I want to say in reply to Deputy Corish that I did have a meeting with the Employer-Labour Conference. I did say to them at the time that I envisaged drawing, say, two members from the workers and two members from the employers' side of the Labour Court, perhaps one from the Irish Congress of Trade Unions, one from the Federated Union of Employers, one economist and a chairman.

Did the Minister consult them or did he just tell them this was what he proposed to do?

I did not discuss it with them. I asked for their comments and I made certain comments.

But the Minister had his mind made up.

Just a moment. As a result of an observation made by one of the trade union representatives, I said that, in the circumstances, perhaps the type of tribunal I had envisaged could be altered to conform more with his point of view. He suggested that one member from either side of the Labour Court would be sufficient, with more membership from outside, and I said that I had not made up my mind and that I was quite open to being convinced that the suggestion he made was better than the one I had made.
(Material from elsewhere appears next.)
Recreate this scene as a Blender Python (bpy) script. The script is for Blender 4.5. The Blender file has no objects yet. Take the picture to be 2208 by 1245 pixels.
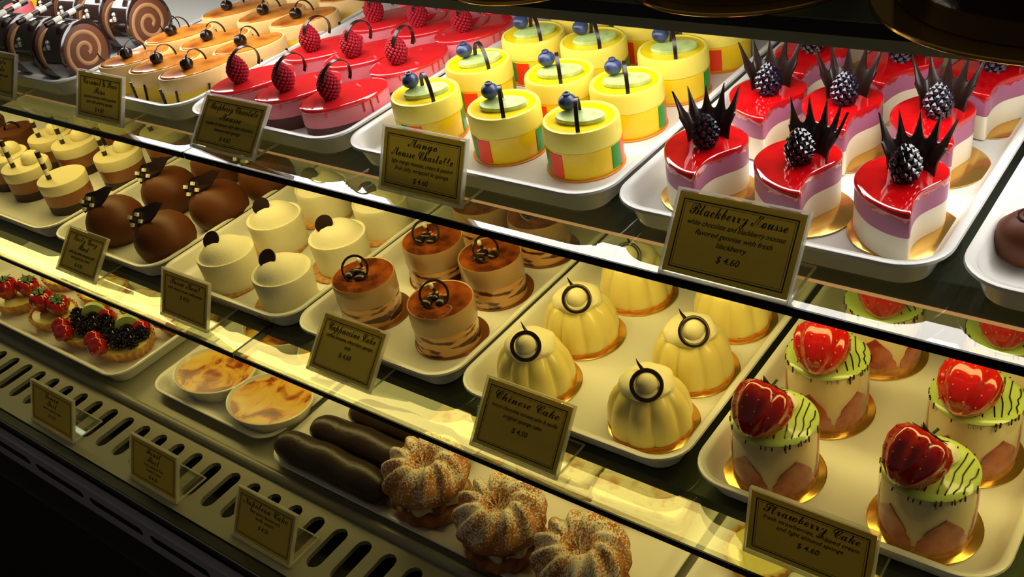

Did the Minister give an opportunity to the trade union members to go back and find out what they wanted to do or did he just take the one man, who was called in, and let him give his opinion without consultation with anybody?

I did not call in only one man. I asked the Labour-Employer Conference to come to my office and I told them the Government had decided to put forward this motion and I gave in great detail the reasons why the Government thought this motion should be brought before the House and a tribunal set up. I did not give them an opportunity to——

I did not give them an opportunity to object, but I asked them if they had any comments they cared to make there and then.

In other words, there was no discussion.

There was discussion.

This is becoming a kind of cross-examination. Surely the sense of fair play of Deputies should allow them to permit the Minister to make his speech and give him an opportunity of answering?

There is no attempt to badger the Minister.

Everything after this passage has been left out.